We all need to have a hyphen, or an adjective. Something we used to think was really simple, like gender, is now complicated — maybe even more complicated than race or ethnicity.

Which is getting more complicated by the day..


On the U.S. Census Bureau form for 2020, it’s getting complicated.

The Bureau says, “Based on research and positive feedback from communities over the past 10 years, people who identify as White or Black now have space to enter their detailed identities.”

And it’s getting a little better about recognizing “Asian” as more nuanced.


“The category “Asian” includes all individuals who identify with one or more nationalities or ethnic groups originating in the Far East, Southeast Asia, or the Indian subcontinent. Examples of these groups include, but are not limited to, Chinese, Filipino, Asian Indian, Vietnamese, Korean, and Japanese. The category also includes groups such as Pakistani, Cambodian, Hmong, Thai, Bengali, Mien, etc.”

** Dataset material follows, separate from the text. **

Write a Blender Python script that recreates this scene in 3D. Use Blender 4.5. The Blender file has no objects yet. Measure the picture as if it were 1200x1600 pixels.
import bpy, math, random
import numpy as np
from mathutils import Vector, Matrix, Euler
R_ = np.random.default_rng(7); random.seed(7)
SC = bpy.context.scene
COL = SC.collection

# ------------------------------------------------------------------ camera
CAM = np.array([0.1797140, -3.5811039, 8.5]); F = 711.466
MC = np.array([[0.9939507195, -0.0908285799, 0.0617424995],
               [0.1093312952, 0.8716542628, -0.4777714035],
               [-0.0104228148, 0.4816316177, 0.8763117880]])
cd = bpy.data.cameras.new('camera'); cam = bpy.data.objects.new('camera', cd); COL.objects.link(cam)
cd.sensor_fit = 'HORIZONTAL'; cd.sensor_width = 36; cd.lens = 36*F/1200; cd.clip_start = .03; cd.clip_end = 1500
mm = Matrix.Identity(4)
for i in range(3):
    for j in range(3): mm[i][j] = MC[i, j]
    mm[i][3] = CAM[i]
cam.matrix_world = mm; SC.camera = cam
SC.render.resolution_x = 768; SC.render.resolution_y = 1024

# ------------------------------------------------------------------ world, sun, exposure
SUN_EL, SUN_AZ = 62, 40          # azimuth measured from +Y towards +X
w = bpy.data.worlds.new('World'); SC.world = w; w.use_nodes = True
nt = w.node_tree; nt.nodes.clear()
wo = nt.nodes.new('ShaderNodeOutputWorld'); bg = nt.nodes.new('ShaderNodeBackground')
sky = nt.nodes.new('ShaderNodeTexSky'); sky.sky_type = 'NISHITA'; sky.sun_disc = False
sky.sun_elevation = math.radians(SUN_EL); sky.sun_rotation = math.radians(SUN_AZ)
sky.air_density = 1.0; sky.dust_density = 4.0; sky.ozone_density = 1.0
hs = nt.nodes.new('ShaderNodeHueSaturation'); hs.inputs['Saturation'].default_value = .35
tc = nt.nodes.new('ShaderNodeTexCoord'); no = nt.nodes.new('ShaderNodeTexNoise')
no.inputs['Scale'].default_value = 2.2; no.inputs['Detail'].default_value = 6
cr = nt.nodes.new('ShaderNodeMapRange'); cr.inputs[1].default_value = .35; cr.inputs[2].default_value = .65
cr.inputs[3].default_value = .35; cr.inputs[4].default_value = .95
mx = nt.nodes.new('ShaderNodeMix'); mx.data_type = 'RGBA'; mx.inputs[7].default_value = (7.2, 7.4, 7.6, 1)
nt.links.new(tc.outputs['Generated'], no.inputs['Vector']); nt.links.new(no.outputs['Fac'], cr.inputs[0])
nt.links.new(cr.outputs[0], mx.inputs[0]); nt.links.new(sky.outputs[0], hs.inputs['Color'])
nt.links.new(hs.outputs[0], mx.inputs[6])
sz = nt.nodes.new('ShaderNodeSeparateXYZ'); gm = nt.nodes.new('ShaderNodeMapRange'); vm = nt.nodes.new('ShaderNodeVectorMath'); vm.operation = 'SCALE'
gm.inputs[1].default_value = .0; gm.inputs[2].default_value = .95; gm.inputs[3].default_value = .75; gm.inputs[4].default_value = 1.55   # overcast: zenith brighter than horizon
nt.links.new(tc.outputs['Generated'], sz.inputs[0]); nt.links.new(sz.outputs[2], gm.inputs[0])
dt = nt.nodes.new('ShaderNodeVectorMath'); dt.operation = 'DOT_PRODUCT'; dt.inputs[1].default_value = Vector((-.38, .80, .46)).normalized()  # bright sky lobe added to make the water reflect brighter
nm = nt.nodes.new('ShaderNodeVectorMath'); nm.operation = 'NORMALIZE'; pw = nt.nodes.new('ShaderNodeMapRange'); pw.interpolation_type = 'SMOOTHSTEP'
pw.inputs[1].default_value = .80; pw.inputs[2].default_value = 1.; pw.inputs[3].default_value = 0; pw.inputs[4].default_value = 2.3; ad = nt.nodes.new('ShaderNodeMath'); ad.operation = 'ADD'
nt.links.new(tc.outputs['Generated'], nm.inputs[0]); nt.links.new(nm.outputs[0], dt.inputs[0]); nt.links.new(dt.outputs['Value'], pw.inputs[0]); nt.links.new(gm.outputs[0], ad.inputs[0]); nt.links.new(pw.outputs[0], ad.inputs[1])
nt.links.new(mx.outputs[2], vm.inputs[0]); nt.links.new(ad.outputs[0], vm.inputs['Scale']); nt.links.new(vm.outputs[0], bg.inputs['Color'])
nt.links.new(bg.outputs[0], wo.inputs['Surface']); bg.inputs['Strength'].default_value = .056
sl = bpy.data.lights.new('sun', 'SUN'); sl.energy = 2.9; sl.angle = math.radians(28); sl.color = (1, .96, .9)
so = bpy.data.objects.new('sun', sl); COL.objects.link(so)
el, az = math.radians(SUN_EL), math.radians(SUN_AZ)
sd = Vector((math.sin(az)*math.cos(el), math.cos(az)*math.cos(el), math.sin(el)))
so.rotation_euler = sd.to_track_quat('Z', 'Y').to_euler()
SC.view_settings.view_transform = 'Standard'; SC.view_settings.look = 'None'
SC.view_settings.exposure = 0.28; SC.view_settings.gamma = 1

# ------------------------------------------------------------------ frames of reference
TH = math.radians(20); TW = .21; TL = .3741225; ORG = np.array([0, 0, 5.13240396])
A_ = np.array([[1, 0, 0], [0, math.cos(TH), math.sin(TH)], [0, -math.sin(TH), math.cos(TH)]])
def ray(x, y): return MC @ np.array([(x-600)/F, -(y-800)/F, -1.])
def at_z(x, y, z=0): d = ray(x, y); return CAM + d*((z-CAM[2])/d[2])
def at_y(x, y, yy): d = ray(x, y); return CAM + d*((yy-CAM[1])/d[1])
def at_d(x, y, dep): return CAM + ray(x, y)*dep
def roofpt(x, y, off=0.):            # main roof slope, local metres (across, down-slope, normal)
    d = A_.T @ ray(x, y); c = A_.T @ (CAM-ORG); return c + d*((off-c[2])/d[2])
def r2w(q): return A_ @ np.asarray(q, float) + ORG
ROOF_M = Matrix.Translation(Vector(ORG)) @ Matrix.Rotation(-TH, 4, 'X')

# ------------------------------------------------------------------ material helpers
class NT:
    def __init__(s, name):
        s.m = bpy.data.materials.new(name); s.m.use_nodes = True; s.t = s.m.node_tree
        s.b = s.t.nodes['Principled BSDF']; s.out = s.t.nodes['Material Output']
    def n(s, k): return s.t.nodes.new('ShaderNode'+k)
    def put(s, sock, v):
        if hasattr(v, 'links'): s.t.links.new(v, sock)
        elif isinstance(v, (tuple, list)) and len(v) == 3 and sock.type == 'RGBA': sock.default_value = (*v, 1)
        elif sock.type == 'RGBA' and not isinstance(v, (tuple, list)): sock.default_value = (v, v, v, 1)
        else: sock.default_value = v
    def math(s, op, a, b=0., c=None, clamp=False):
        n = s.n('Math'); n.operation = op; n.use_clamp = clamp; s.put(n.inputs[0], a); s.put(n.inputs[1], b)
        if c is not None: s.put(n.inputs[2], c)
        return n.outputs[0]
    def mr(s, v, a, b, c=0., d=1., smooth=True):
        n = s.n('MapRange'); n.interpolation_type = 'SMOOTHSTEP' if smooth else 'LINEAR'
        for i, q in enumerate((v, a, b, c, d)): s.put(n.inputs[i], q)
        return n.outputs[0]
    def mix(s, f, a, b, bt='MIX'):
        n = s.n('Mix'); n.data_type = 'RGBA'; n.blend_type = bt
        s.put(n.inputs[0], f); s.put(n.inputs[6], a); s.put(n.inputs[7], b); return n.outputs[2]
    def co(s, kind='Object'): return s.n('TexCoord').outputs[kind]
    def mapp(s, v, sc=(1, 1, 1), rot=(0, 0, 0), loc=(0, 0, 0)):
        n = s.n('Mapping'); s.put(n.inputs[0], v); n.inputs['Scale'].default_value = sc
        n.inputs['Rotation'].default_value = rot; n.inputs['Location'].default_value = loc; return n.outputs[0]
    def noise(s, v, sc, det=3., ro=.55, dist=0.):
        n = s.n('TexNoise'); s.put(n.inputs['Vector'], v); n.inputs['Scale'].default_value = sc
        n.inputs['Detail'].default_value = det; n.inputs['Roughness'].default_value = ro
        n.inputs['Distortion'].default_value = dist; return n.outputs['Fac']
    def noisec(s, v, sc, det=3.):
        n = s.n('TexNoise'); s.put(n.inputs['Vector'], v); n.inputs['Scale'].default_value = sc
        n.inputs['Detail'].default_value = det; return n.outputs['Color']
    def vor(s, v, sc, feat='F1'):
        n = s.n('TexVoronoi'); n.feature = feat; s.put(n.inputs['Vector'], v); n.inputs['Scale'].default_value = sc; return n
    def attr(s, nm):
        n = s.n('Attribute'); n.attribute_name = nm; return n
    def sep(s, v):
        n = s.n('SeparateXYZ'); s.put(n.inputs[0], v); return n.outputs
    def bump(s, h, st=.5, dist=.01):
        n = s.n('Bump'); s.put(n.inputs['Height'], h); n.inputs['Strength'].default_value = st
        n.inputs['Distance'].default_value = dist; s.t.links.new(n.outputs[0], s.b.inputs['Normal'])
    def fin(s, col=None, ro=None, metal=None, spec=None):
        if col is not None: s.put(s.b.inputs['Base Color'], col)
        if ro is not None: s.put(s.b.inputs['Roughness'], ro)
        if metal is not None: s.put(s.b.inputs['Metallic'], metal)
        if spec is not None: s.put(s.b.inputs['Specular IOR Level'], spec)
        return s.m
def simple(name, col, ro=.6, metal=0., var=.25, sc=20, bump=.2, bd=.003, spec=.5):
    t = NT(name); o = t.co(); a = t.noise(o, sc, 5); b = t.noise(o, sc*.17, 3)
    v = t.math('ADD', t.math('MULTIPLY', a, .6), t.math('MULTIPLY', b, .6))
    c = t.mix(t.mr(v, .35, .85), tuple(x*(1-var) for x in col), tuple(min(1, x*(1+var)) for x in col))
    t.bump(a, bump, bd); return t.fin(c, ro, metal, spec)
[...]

Still, that’s a pretty big tent.

But the Bureau says:

There are individual Asian checkboxes for people who identify as one or more of the following:

    • Chinese
    • Filipino
    • Asian Indian
    • Vietnamese
    • Korean
    • Japanese
    • Other Asian (for example, Pakistani, Cambodian, and Hmong)

Oh…”other” Asian.


Of course, the primary way Americans are being classified today in the media is White or Black. But that’s complicated too, depending on your parents. And their parents.

Which seems like ultimately it should be a good thing. One would think the more “diverse” our families are with blended features, cultures and traditions, the more understanding and tolerant we should all be.

It stands to reason, the more we divide ourselves up into different groups, the more divisive our society will be. And the more multi-cultural and multi-racial American families become, the more obsolete the old terms will be.

The main image for this article is a sample of a portrait series taken by Brazilian fine art photographer Angelica Dass, which illustrates the broad and beautiful spectrum of human skin color.

Using an 11×11 pixel swatch from her subjects’ faces, Dass then matches them to a corresponding Pantone color. The Pantone Color System was created in 1963 to solve the problem of complicated color matching in the printing industry. Every color, in every tone and tint, was given a number to classify it.

Dass said she chose to identify her subjects by Pantone color rather than the more traditional labels of ethnicity or race because “If what I wanted was to destroy the concepts of colors associated with race, such as red, yellow, white and black, it would not be logical to use a color scale that works with percentages of these colors… Pantone works on a neutral scale, where a color has no more importance than another.


Wouldn’t it be great if we could all see America that way?